「いまここ」にしか自分は存在しない。
「今、ここに生きること」
これこそが真の自分と出会える唯一の道であり、幸せに生きる唯一の方法であると言われます。人によっては、これこそが悟りへの道であるとまで言う人もいます。
色々な場所で聞くので、私も一般教養としては理解していました。
「みんなが言うから、きっとそうなんだろう」
くらいのレベルで…(笑)
今年のゴールデンウィークは、久しぶりに内なる自分との対話の時間を、たっぷりと取ることができました。神社めぐりをしたり、禅の思想や座禅の手順について調べたり、瞑想をしてみたり・・・。
今年に入ってから身の回りの変化が大きく、自分を見つめなおす時期に来ていたこともありますし、たまたま「ドラッカー×禅」を次の研究テーマに設定したことも重なって、どうしても自分ごととして「いまここ」を体感してみたい衝動が沸き上がってきたのです。
いま思えば、普通こんなことは我流でやるものではなく、きちんとしたお師匠様について御指導いただくものなのでしょうが、、、何も考えずに、、、私、、、
やっちゃいました・・・(笑)
禅についてきちんと調べてみると、まず初めに気づいたのは、これまで私はとてつもなく大きな勘違いをしていたという事でした。
「自分を見つけるため」に、内なる自分と対話していたのです。
座禅とは「自分を消す」もの。自我を取り払い、あるものをありのままに受け取る事。そもそもの発想が真逆です。
どうなるか分からない不安もありましたが、「自分を消すこと」の向こう側に何かがあると言うなら、素直にやってみようと覚悟を決め、ひたすら自分を消し、ただ目の前にあるものを観るという事に徹してみました。
実際にやってみると、ずいぶん違った景色が見えました。
まず初めに、私たちが「自分」と思い込んでいるものは、単なる言葉や概念であったという事。
たしかに私たちの身体の一部は、自分の意のままに動かすことが出来ます。しかし、生まれた瞬間はおそらく、自分の身体が自分だという認識はなかったはずです。自分の名前を自分だと認識できるようになったのも、せいぜい1~2歳になってから。自分と他人を比べるようになったのは、おそらく3歳くらいから。

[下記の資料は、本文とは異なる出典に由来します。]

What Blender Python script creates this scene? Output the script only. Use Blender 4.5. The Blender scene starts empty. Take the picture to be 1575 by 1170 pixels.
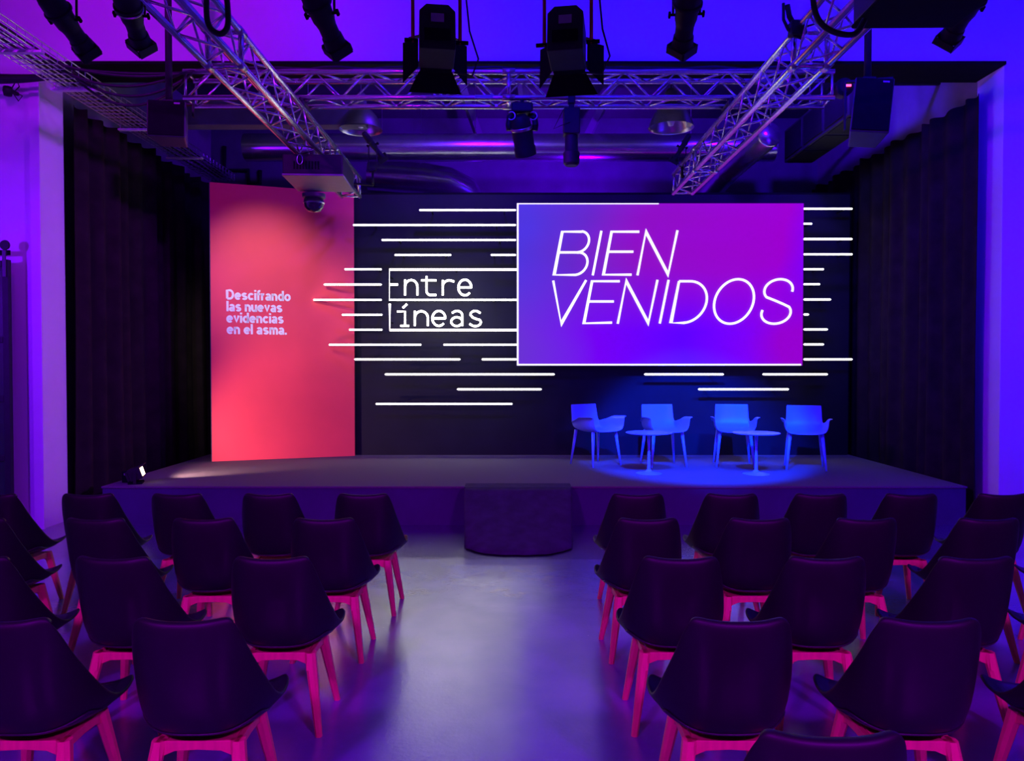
import bpy, math, random
from mathutils import Vector, Matrix
random.seed(4)
SC = bpy.context.scene
COL = SC.collection
R = math.radians

# ------------------------------------------------------------------ camera
F = 1180.0                     # focal length in pixels of the 1575 wide frame
EYE = 1.66
PITCH = math.atan2(25.0, F)    # looking very slightly down
cam_data = bpy.data.cameras.new('camera')
cam_data.sensor_width = 36.0
cam_data.lens = F / 1575.0 * 36.0
cam_data.clip_start = 0.05
camera = bpy.data.objects.new('camera', cam_data)
COL.objects.link(camera)
camera.location = (0, 0, EYE)
camera.rotation_euler = (R(90) - PITCH, 0, 0)
SC.camera = camera

# ------------------------------------------------------------------ world and exposure
SC.view_settings.view_transform = 'Standard'
SC.view_settings.look = 'None'
SC.view_settings.gamma = 1.0
SC.view_settings.exposure = 0.0
SC.view_settings.use_curve_mapping = False
world = bpy.data.worlds.new('world')
SC.world = world
world.use_nodes = True
world.node_tree.nodes['Background'].inputs[0].default_value = (0.02, 0.0, 0.05, 1)
world.node_tree.nodes['Background'].inputs[1].default_value = 0.1

# ------------------------------------------------------------------ lights of the room
def spot(name, loc, target, color, watts, angle=60, blend=0.6, radius=0.12):
    d = bpy.data.lights.new(name, 'SPOT')
    d.color = color
    d.energy = watts
    d.spot_size = R(angle)
    d.spot_blend = blend
    d.shadow_soft_size = radius
    o = bpy.data.objects.new(name, d)
    COL.objects.link(o)
    o.location = loc
    o.rotation_euler = (Vector(target) - Vector(loc)).to_track_quat('-Z', 'Y').to_euler()
    return o

BLUE = (0.012, 0.0, 1.0)
VIOLET = (0.20, 0.0, 1.0)
PURPLE = (0.42, 0.0, 1.0)
MAGENTA = (1.0, 0.0, 0.55)
# wall washers on the proscenium wall; the last two are added for its jambs
spot('wash_light', (-0.6, 4.0, 5.2), (0.6, 7.7, 5.0), BLUE, 750, 110, 1.0)
spot('wash_light', (2.6, 4.2, 5.2), (3.8, 7.7, 4.8), BLUE, 750, 110, 1.0)
spot('wash_light', (-3.4, 4.2, 5.2), (-3.4, 7.7, 5.0), (0.26, 0.0, 0.62), 480, 100, 1.0)
spot('wash_light', (-5.7, 4.8, 2.6), (-5.0, 7.7, 1.5), (0.16, 0.0, 1.0), 380, 120, 1.0)
spot('wash_light', (5.7, 4.8, 2.8), (5.2, 7.7, 1.7), (0.035, 0.0, 1.0), 420, 120, 1.0)
spot('wash_light', (2.6, 5.2, 3.5), (-4.73, 7.92, 2.4), (0.30, 0.01, 1.0), 1500, 40, 0.6, 0.1)  # added unseen lamp that turns the left jamb purple
spot('wash_light', (-2.6, 5.2, 3.5), (4.90, 7.92, 2.4), (0.20, 0.0, 1.0), 900, 40, 0.6, 0.1)  # added unseen lamp, same purpose on the right jamb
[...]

はじめは何もなかったところに、私たちが「自分」という概念を生み出して、そこに縛られている構図が見えてきました。
そして、私たちは「自分」という社会的な認識を育てながら、裏で「自分ではないもの」も同時に生み出しています。
分離させることで、はじめて認識できる。
認識するための分離ですが、ここから比較が始まり、優越感や劣等感も生まれ、結果、思い通りにならない苦しみが生まれていくのです。
さらに私たちは、「いまここ、ではないもの」という分離も生み出しています。
「昔はこうだった」とか、「将来はこうなりたい」とか・・・。目の前にある「いま」をそのまま見るという事をせず、時間までもを分離させて、ますます苦しんでいるのです。
そもそも存在しなかった「自分」という概念を 「自分」と思い込み、目の前にあるものだけが真実なのに「過去」や「未来」という概念の方を真実だと思い込み、結果、私たちは苦しみの中に生きています。
自分で作り出した概念に、いつの間にか自分がコントロールされてしまっている状態。まるでミイラ取りがミイラです・・・。
この世界で生きていく上で、認識するという人間の機能は、なくてはならないものです。決して認識そのものが悪い訳ではありません。
ただ、認識という行為の副作用として起きる分離について、私たちはもう少しだけ知らなければならないのかもしれません。
自分でつくりあげた概念にコントロールされるのではなく、概念として使いこなすためには、一般教養としてこういう話がもっと常識となる必要があるように思うのです。
もちろん、体感として感じることが一番ではありますが、少なくとも知識として身に付ける人が増るだけでも、不毛な争いは減るように思います。
「いまここ」を見ること。観ること。
先人から受け継がれてきた通りにやってみると、たしかにその向こう側に、これまで常識としてきた自分とはまったく異なる自分がいました。
もはや、それを自分という言葉で呼んでよい存在なのかは、分かりませんが…(笑)
正直なところ、この経験をどのように使えばよいのか、まだアイディアはありません。ただ、とても大切な事を体感として感じられたので、いずれどこかで誰かの役にたつ形に繋がっていったら良いな~、、、と思います。